Picnic at Hanging Rock

 

Peter Weir was a leading figure in the Australian New Wave cinema movement, with films such as the mystery drama "Picnic at Hanging Rock" (1975), the supernatural thriller "The Last Wave" (1977) and the historical drama "Gallipoli" (1981).

Even though "Picnic at Hanging Rock" has lost some its credibility in the age of the mobile phone, it's still as haunting as it was then. There's no full-length copy of it on YouTube, but there is of "The Last Wave", which is about a white solicitor in Sydney whose seemingly normal life is disrupted after he takes on a murder case and discovers that he shares a strange, mystical connection with the small group of local Aboriginal people accused of the crime.

The film opens with a montage of scenes of daily life in Australia in the 1970s: a rural school in the desert, the main street of an outback town, a traffic jam in the city, all being affected by unusually adverse weather conditions that suddenly appear. Only the local Aboriginal people seem to recognize the cosmological significance of these weather phenomena.
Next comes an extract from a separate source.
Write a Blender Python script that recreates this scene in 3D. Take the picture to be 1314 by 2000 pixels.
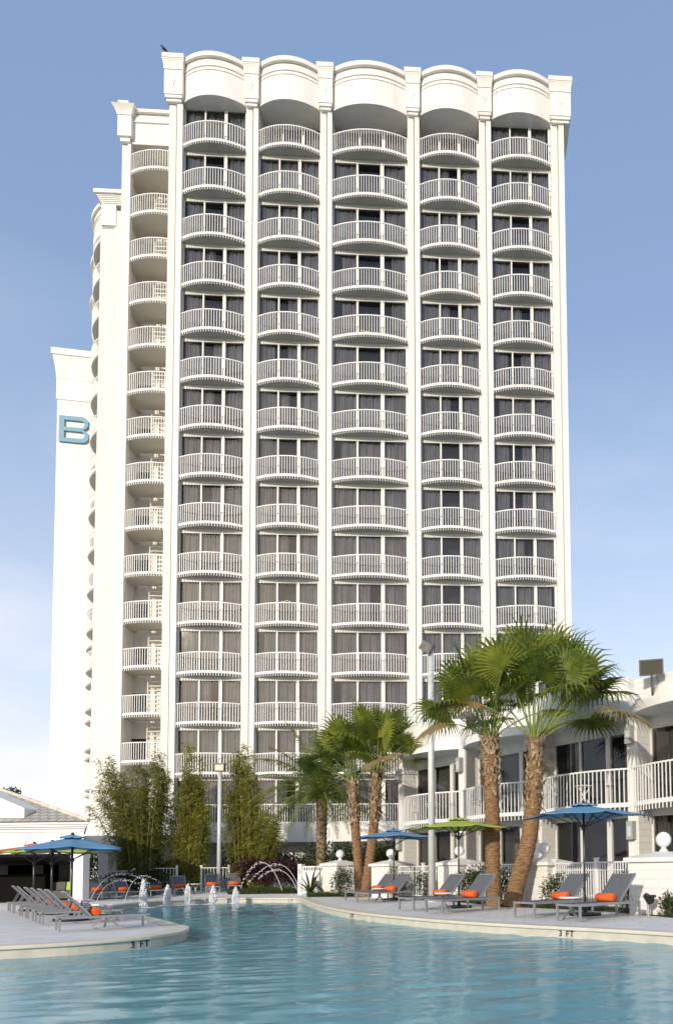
import bpy, math, random
from mathutils import Vector, Matrix
from mathutils.geometry import tessellate_polygon
random.seed(7)
R = math.radians
D = bpy.data
C = bpy.context.scene.collection
for o in list(D.objects): D.objects.remove(o, do_unlink=True)

# ------------------------------------------------------------ camera, sky, sun, exposure
EYE = 1.1
F, PPX, PPY, PITCH, ROLL = 1450.0, 1022.15, 1617.26, 0.0545, -0.0124
cd = D.cameras.new('camera'); cam = D.objects.new('camera', cd); C.objects.link(cam)
bpy.context.scene.camera = cam
cd.sensor_fit = 'VERTICAL'; cd.sensor_height = 36; cd.sensor_width = 36
cd.lens = F / 2000 * 36
cd.shift_x = (657 - PPX) / 2000; cd.shift_y = (PPY - 1000) / 2000
cd.clip_end = 6000; cd.clip_start = 0.1
_f = Vector((0, math.cos(PITCH), math.sin(PITCH))); _u0 = Vector((0, -math.sin(PITCH), math.cos(PITCH))); _r0 = Vector((1, 0, 0))
_r = math.cos(ROLL) * _r0 + math.sin(ROLL) * _u0; _u = -math.sin(ROLL) * _r0 + math.cos(ROLL) * _u0
cam.matrix_world = Matrix(((_r.x, _u.x, -_f.x, 0), (_r.y, _u.y, -_f.y, 0), (_r.z, _u.z, -_f.z, EYE), (0, 0, 0, 1)))

SUN_AZ, SUN_EL = 18, 17          # degrees left of straight behind the camera, elevation
sdir = Vector((-math.sin(R(SUN_AZ)) * math.cos(R(SUN_EL)), -math.cos(R(SUN_AZ)) * math.cos(R(SUN_EL)), math.sin(R(SUN_EL))))
sl = D.lights.new('sun', 'SUN'); sl.energy = 2.25; sl.angle = R(0.6); sl.color = (1.0, 0.915, 0.80)
so = D.objects.new('sun', sl); C.objects.link(so)
so.rotation_euler = sdir.to_track_quat('Z', 'Y').to_euler()
w = D.worlds.new('World'); bpy.context.scene.world = w; w.use_nodes = True
wn = w.node_tree; bg = wn.nodes['Background']
sky = wn.nodes.new('ShaderNodeTexSky'); sky.sky_type = 'NISHITA'; sky.sun_disc = False
sky.sun_elevation = R(SUN_EL); sky.sun_rotation = R(180 + SUN_AZ); sky.air_density = 1.3; sky.dust_density = 2.2; sky.ozone_density = 1.6
tc = wn.nodes.new('ShaderNodeTexCoord')
mp = wn.nodes.new('ShaderNodeMapping'); mp.inputs['Scale'].default_value = (1, 1, 2.6)
nz = wn.nodes.new('ShaderNodeTexNoise'); nz.inputs['Scale'].default_value = 3.2; nz.inputs['Detail'].default_value = 5; nz.inputs['Roughness'].default_value = .5
cr = wn.nodes.new('ShaderNodeValToRGB'); cr.color_ramp.elements[0].position = .44; cr.color_ramp.elements[1].position = .82
sx = wn.nodes.new('ShaderNodeSeparateXYZ')
mr = wn.nodes.new('ShaderNodeMapRange'); mr.inputs[1].default_value = .02; mr.inputs[2].default_value = .62; mr.inputs[3].default_value = .9; mr.inputs[4].default_value = .0
mu = wn.nodes.new('ShaderNodeMath'); mu.operation = 'MULTIPLY'
mx = wn.nodes.new('ShaderNodeMixRGB'); mx.inputs[2].default_value = (5.4, 5.15, 5.4, 1)
L_ = wn.links.new
L_(tc.outputs['Generated'], mp.inputs[0]); L_(mp.outputs[0], nz.inputs[0]); L_(nz.outputs[0], cr.inputs[0])
L_(tc.outputs['Generated'], sx.inputs[0]); L_(sx.outputs[2], mr.inputs[0]); L_(cr.outputs[0], mu.inputs[0]); L_(mr.outputs[0], mu.inputs[1])
hz = wn.nodes.new('ShaderNodeMapRange'); hz.inputs[1].default_value = .0; hz.inputs[2].default_value = .55; hz.inputs[3].default_value = .80; hz.inputs[4].default_value = .52; hz.interpolation_type = 'SMOOTHSTEP'
hc = wn.nodes.new('ShaderNodeMixRGB'); hc.inputs[1].default_value = (1.45, 2.05, 3.45, 1); hc.inputs[2].default_value = (4.8, 4.9, 5.5, 1)
hr = wn.nodes.new('ShaderNodeMapRange'); hr.inputs[1].default_value = .0; hr.inputs[2].default_value = .60; hr.inputs[3].default_value = 1; hr.inputs[4].default_value = 0
hm = wn.nodes.new('ShaderNodeMixRGB')
L_(sx.outputs[2], hz.inputs[0]); L_(sx.outputs[2], hr.inputs[0]); L_(hr.outputs[0], hc.inputs[0]); L_(hz.outputs[0], hm.inputs[0]); L_(sky.outputs[0], hm.inputs[1]); L_(hc.outputs[0], hm.inputs[2])
L_(mu.outputs[0], mx.inputs[0]); L_(hm.outputs[0], mx.inputs[1]); L_(mx.outputs[0], bg.inputs[0])
bg.inputs[1].default_value = 0.15
vs = bpy.context.scene.view_settings
vs.view_transform = 'Standard'; vs.look = 'None'; vs.exposure = 0.55; vs.gamma = 1
cy = bpy.context.scene.cycles
cy.max_bounces = 7; cy.transparent_max_bounces = 16; cy.diffuse_bounces = 3; cy.glossy_bounces = 4; cy.transmission_bounces = 4
cy.caustics_reflective = False; cy.caustics_refractive = False; cy.sample_clamp_indirect = 6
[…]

During one of these "freak rainstorms" in Sydney, an altercation occurs among a group of Aborigines in a pub, which results in the mysterious death of one of them. At the coroner's inquest, the death is ruled a homicide; and four men are accused of murder. Through the Australian Legal Aid system, David Burton is procured for their defence. The circumstances by which he was contacted and retained are unusual, in that his law practice is corporate taxation and not criminal defense. He nonetheless takes on the case, and his professional and personal lives begin to unravel.
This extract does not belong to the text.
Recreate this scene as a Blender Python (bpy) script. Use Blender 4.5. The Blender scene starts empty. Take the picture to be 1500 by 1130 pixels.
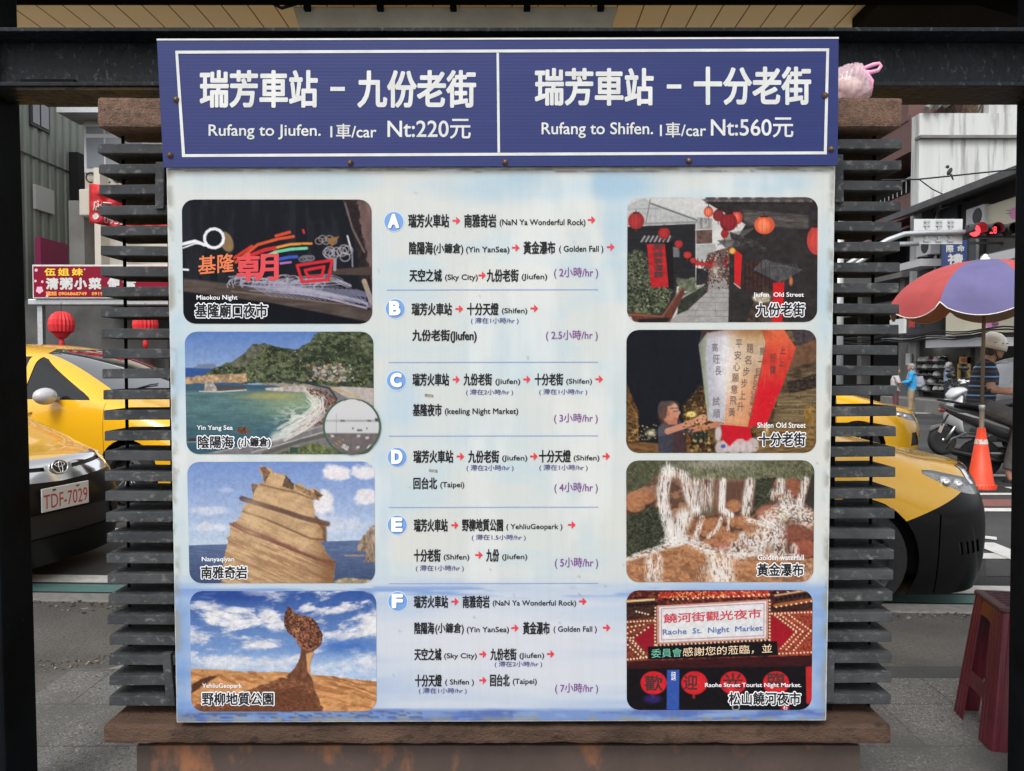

Plagued by bizarre dreams, Burton begins to sense an otherworldly connection to one of the accused. He also feels connected to the increasingly strange weather phenomena besetting the city. His dreams intensify along with his obsession with the murder case, which he comes to believe is an Aboriginal tribal killing by curse, in which the victim believed. Learning more about Aboriginal practices and the concept of Dreamtime as a parallel world of existence, Burton comes to believe the strange weather bodes of a coming apocalypse.

The film climaxes in a confrontation between the lawyer and the tribe's shaman in a subterranean sacred site. Overcoming the shaman, Burton escapes to the surface, but in the tunnel loses various tribal relics. After emerging from the sewer, he collapses on the beach and stares entranced at the horizon. The screen is filled by the shot of a towering ocean wave, though it remains unclear whether we are witnessing reality or sharing in Burton's final, apocalyptic premonition.